Over the last year I’ve had to make a few flippant decisions, such as how often to send thank you cards out to our network, to more serious ones, like whether to focus on the academics and science or feelings and emotions. With each decision is a chance to define Insanitek, grow as a company and develop a stronger team. Each turn is a chance to hear dreams of those in our community and make those dreams inch closer to becoming true.

With each positive thing that could happen, there could be a lot of negative consequences. As the owner of the company, I have to be prepared to take extreme ownership, as Jocko Willink would say, for all the outcomes.
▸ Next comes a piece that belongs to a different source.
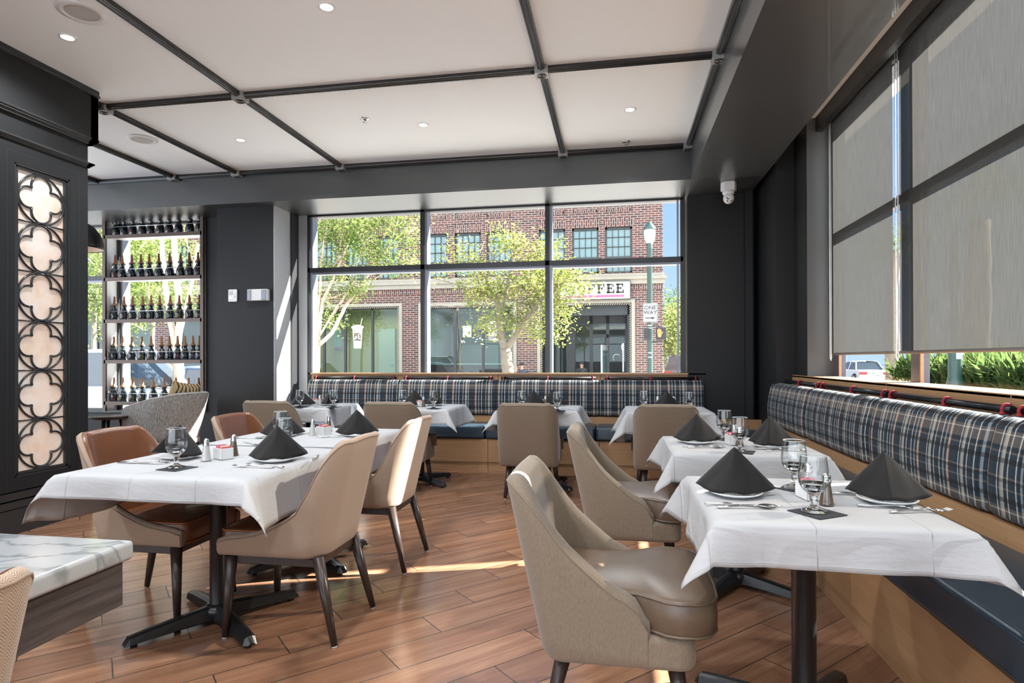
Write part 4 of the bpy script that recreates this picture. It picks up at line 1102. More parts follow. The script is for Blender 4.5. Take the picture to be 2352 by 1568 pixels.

Up until this point all the outcomes have been toward the good end of the scale. But not all decisions have played out yet.

The hardest decisions have yet to really play out all the way. Without going into too many details, I needed control of everything Insanitek, that includes our website data, but our webmaster wasn’t responding and went off-line in all capacities. Frustrated, I found a work around that got control of our data… but shoved the AWOL member out of the system. When they come back, they will have to talk to me to get it.

I do not like situations like this one. It’s never a good feeling to use your authority to knock someone else down, but it’s pretty much understood that as Captain of Insanitek, I need to do what I need to do to keep it going afloat.

Challenges have helped me grow. Surviving hardships will make me succeed. 

To be honest, I’m not fazed by the parade of celebrity deaths, the election of Trump, or any of the other things that had social media up in outrage. Sure, I appreciated the contributions of each celebrity to the western culture’s art, but they don’t know me, and I don’t know them. I’d be far more impacted by the death of my neighbour than someone who could care less that I existed.

And of course Trump’s election will have an impact on Insanitek, which will have an impact on me. But, what those impacts are have yet to be seen, so I’m not going to bother to over-react. What I will do is watch the news and adjust directions as necessary. I will keep encouraging the love of science, teach and communicate the world of science to others, and strive to include the wide world of “normies” in on the geekery. Science communication will never be “unnecessary”, and if the Chicken Littles of the science community are right, then it is more necessary now than ever.

So, over the next year you’ll see things about policy, leadership (business ownership), and other things that are on my mind in education and science communication. If I can’t call my father and talk these things out, then I’ll talk to you about them and hear your words in the comments.